### Task prompt
From the first line of the data below through the line bearing "PI = math.pi", reproduce each line exactly; do not include pictures.

### Given data
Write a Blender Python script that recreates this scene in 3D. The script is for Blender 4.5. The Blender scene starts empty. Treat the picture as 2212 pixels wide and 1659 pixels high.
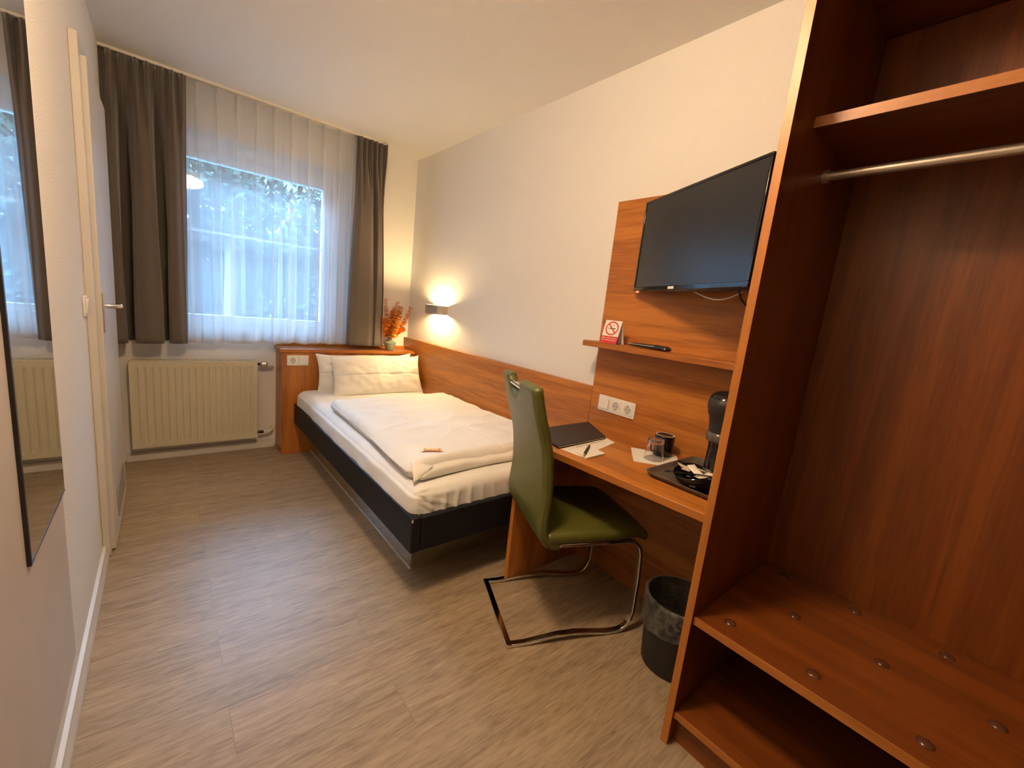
import bpy, bmesh, math, random
from mathutils import Vector, Matrix, noise
random.seed(7)
S = bpy.context.scene
COL = S.collection
PI = math.pi

# ------------------------------------------------------------------ camera, sky, lights, exposure
cam_data = bpy.data.cameras.new('camera')
cam = bpy.data.objects.new('camera', cam_data)
COL.objects.link(cam)
cam_data.sensor_fit = 'HORIZONTAL'
cam_data.sensor_width = 36.0
cam_data.lens = 905.457 / 2212 * 36.0
cam_data.clip_start = 0.02
cam_data.clip_end = 200
cam.matrix_world = Matrix(((0.7710024, 0.02921275, -0.63616186, -1.7925),
                           (-0.62815938, 0.19918759, -0.75215696, -3.7386),
                           (0.10474298, 0.97952586, 0.17192437, 1.2993),
                           (0, 0, 0, 1)))
S.camera = cam

world = bpy.data.worlds.new('sky')
S.world = world
world.use_nodes = True
wn = world.node_tree.nodes
wb = wn['Background']
# dusk overcast sky: dimmer blue at the horizon, much brighter overhead
wtc = wn.new('ShaderNodeTexCoord')
wsx = wn.new('ShaderNodeSeparateXYZ')
wmr = wn.new('ShaderNodeMapRange')
wmr.inputs['From Min'].default_value = 0.25
wmr.inputs['From Max'].default_value = 0.75
wmr.inputs['To Min'].default_value = 4.0
wmr.inputs['To Max'].default_value = 88.0
wl_ = world.node_tree.links.new
wl_(wtc.outputs['Generated'], wsx.inputs[0])
wl_(wsx.outputs['Z'], wmr.inputs['Value'])
wl_(wmr.outputs['Result'], wb.inputs['Strength'])
wb.inputs['Color'].default_value = (0.32, 0.62, 1.0, 1)

def add_light(name, kind, loc, energy, color, **kw):
    d = bpy.data.lights.new(name, kind)
    d.energy = energy
    d.color = color
    for k, v in kw.items():
        setattr(d, k, v)
    o = bpy.data.objects.new(name, d)
    o.location = loc
    COL.objects.link(o)
    return o

# the two electric lamps are built as glowing bodies further down (ceiling_lamp, wall_lamp); their strengths:
CEILING_LAMP = 138.0
WALL_LAMP = 2700.0
# window portal (only guides sampling of the sky)
pl = add_light('window_portal', 'AREA', (-1.2, 0.22, 1.56), 1, (1, 1, 1), shape='RECTANGLE', size=1.25, size_y=1.4)
pl.rotation_euler = (-PI / 2, 0, 0)
pl.data.cycles.is_portal = True

vs = S.view_settings
vs.view_transform = 'Standard'
vs.look = 'None'
vs.exposure = 0.0
vs.gamma = 1.0
vs.use_curve_mapping = False

# ------------------------------------------------------------------ materials
MATS = {}
def new_mat(name):
    m = bpy.data.materials.new(name)
    m.use_nodes = True
    nt = m.node_tree
    return m, nt, nt.nodes['Principled BSDF']

def set_in(b, **kw):
    names = {'color': 'Base Color', 'rough': 'Roughness', 'metal': 'Metallic', 'spec': 'Specular IOR Level',
             'coat': 'Coat Weight', 'coatr': 'Coat Roughness', 'trans': 'Transmission Weight', 'ior': 'IOR',
             'sheen': 'Sheen Weight', 'sss': 'Subsurface Weight', 'ecol': 'Emission Color', 'estr': 'Emission Strength', 'alpha': 'Alpha'}
    for k, v in kw.items():
        if k in ('color', 'ecol') and len(v) == 3:
            v = (*v, 1)
        b.inputs[names[k]].default_value = v

def mat(name, color, rough=0.5, var=0.06, scale=30, bump=0.0, bscale=200, **kw):
    """a principled surface with a faint procedural colour variation and optional bump"""
    if name in MATS:
        return MATS[name]
    m, nt, b = new_mat(name)
    set_in(b, color=color, rough=rough, **kw)
    N = nt.nodes
    tc = N.new('ShaderNodeTexCoord')
    nz = N.new('ShaderNodeTexNoise')
    nz.inputs['Scale'].default_value = scale
    nz.inputs['Detail'].default_value = 4
    nt.links.new(tc.outputs['Object'], nz.inputs['Vector'])
    rp = N.new('ShaderNodeValToRGB')
    lo = tuple(c * (1 - var) for c in color)
    hi = tuple(min(1, c * (1 + var)) for c in color)
    rp.color_ramp.elements[0].position = 0.3
    rp.color_ramp.elements[1].position = 0.7
    rp.color_ramp.elements[0].color = (*lo, 1)
    rp.color_ramp.elements[1].color = (*hi, 1)
    nt.links.new(nz.outputs['Fac'], rp.inputs['Fac'])
    nt.links.new(rp.outputs['Color'], b.inputs['Base Color'])
    if bump:
        n2 = N.new('ShaderNodeTexNoise')
        n2.inputs['Scale'].default_value = bscale
        n2.inputs['Detail'].default_value = 3
        nt.links.new(tc.outputs['Object'], n2.inputs['Vector'])
        bp = N.new('ShaderNodeBump')
        bp.inputs['Strength'].default_value = bump
        bp.inputs['Distance'].default_value = 0.002
        nt.links.new(n2.outputs['Fac'], bp.inputs['Height'])
        nt.links.new(bp.outputs['Normal'], b.inputs['Normal'])
    MATS[name] = m
    return m

def wood(name, axis, dark, light, rough=0.38, off=0.0):
    """cherry laminate, grain running along the given axis"""
    if name in MATS:
        return MATS[name]
    m, nt, b = new_mat(name)
    N = nt.nodes
    L = nt.links.new
    set_in(b, rough=rough, spec=0.45)
    tc = N.new('ShaderNodeTexCoord')
    mp = N.new('ShaderNodeMapping')
    sc = [1.0, 1.0, 1.0]
    sc['xyz'.index(axis)] = 0.06
    mp.inputs['Scale'].default_value = sc
    mp.inputs['Location'].default_value = (off, off * 1.7, off * 0.6)
    L(tc.outputs['Object'], mp.inputs['Vector'])
    n1 = N.new('ShaderNodeTexNoise')
    n1.inputs['Scale'].default_value = 11
    n1.inputs['Detail'].default_value = 5
    n1.inputs['Roughness'].default_value = 0.55
    n1.inputs['Distortion'].default_value = 0.7
    L(mp.outputs['Vector'], n1.inputs['Vector'])
    # rings: fold the noise into contour bands like cathedral grain
    mm = N.new('ShaderNodeMath'); mm.operation = 'MULTIPLY'; mm.inputs[1].default_value = 9.0
    L(n1.outputs['Fac'], mm.inputs[0])
    sn = N.new('ShaderNodeMath'); sn.operation = 'SINE'
    m2 = N.new('ShaderNodeMath'); m2.operation = 'MULTIPLY'; m2.inputs[1].default_value = 2.6
    L(mm.outputs[0], m2.inputs[0]); L(m2.outputs[0], sn.inputs[0])
    n2 = N.new('ShaderNodeTexNoise')
    n2.inputs['Scale'].default_value = 130
    n2.inputs['Detail'].default_value = 3
    L(mp.outputs['Vector'], n2.inputs['Vector'])
    a1 = N.new('ShaderNodeMath'); a1.operation = 'MULTIPLY_ADD'; a1.inputs[1].default_value = 0.045
    L(sn.outputs[0], a1.inputs[0]); L(n1.outputs['Fac'], a1.inputs[2])
    a2 = N.new('ShaderNodeMath'); a2.operation = 'MULTIPLY_ADD'; a2.inputs[1].default_value = 0.50
    L(n2.outputs['Fac'], a2.inputs[0]); L(a1.outputs[0], a2.inputs[2])
    rp = N.new('ShaderNodeValToRGB')
    rp.color_ramp.elements[0].position = 0.52
    rp.color_ramp.elements[1].position = 0.92
    rp.color_ramp.elements[0].color = (*dark, 1)
    rp.color_ramp.elements[1].color = (*light, 1)
    L(a2.outputs[0], rp.inputs['Fac'])
    L(rp.outputs['Color'], b.inputs['Base Color'])
    bp = N.new('ShaderNodeBump'); bp.inputs['Strength'].default_value = 0.05; bp.inputs['Distance'].default_value = 0.001
    L(n2.outputs['Fac'], bp.inputs['Height']); L(bp.outputs['Normal'], b.inputs['Normal'])
    MATS[name] = m
    return m

WD, WL = (0.265, 0.081, 0.0125), (0.49, 0.18, 0.031)
wood_x = wood('cherry_grain_x', 'x', WD, WL, off=3.1)
wood_y = wood('cherry_grain_y', 'y', WD, WL, off=0.4)
wood_z = wood('cherry_grain_z', 'z', WD, WL, off=5.7)
edge_y = wood('cherry_edge_y', 'y', (0.33, 0.112, 0.018), (0.45, 0.168, 0.030), off=1.3)
edge_z = wood('cherry_edge_z', 'z', (0.33, 0.112, 0.018), (0.45, 0.168, 0.030), off=2.2)

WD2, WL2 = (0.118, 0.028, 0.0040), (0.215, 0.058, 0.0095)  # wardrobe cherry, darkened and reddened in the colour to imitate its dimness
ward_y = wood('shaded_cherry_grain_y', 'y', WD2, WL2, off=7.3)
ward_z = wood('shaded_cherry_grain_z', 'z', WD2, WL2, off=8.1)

def plaster(name, color, strength=0.35, scale=170):
    m, nt, b = new_mat(name)
    N = nt.nodes; L = nt.links.new
    set_in(b, color=color, rough=0.85, spec=0.2)
    tc = N.new('ShaderNodeTexCoord')
    n = N.new('ShaderNodeTexNoise'); n.inputs['Scale'].default_value = scale; n.inputs['Detail'].default_value = 2
    L(tc.outputs['Object'], n.inputs['Vector'])
    rp = N.new('ShaderNodeValToRGB')
    rp.color_ramp.elements[0].position = 0.45; rp.color_ramp.elements[1].position = 0.72
    L(n.outputs['Fac'], rp.inputs['Fac'])
    bp = N.new('ShaderNodeBump'); bp.inputs['Strength'].default_value = strength; bp.inputs['Distance'].default_value = 0.0025
    L(rp.outputs['Color'], bp.inputs['Height']); L(bp.outputs['Normal'], b.inputs['Normal'])
    return m
m_wall = plaster('woodchip_wall', (0.79, 0.76, 0.71))
m_ceiling = plaster('ceiling_paint', (0.76, 0.73, 0.69), 0.12, 120)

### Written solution
Write a Blender Python script that recreates this scene in 3D. The script is for Blender 4.5. The Blender scene starts empty. Treat the picture as 2212 pixels wide and 1659 pixels high.
import bpy, bmesh, math, random
from mathutils import Vector, Matrix, noise
random.seed(7)
S = bpy.context.scene
COL = S.collection
PI = math.pi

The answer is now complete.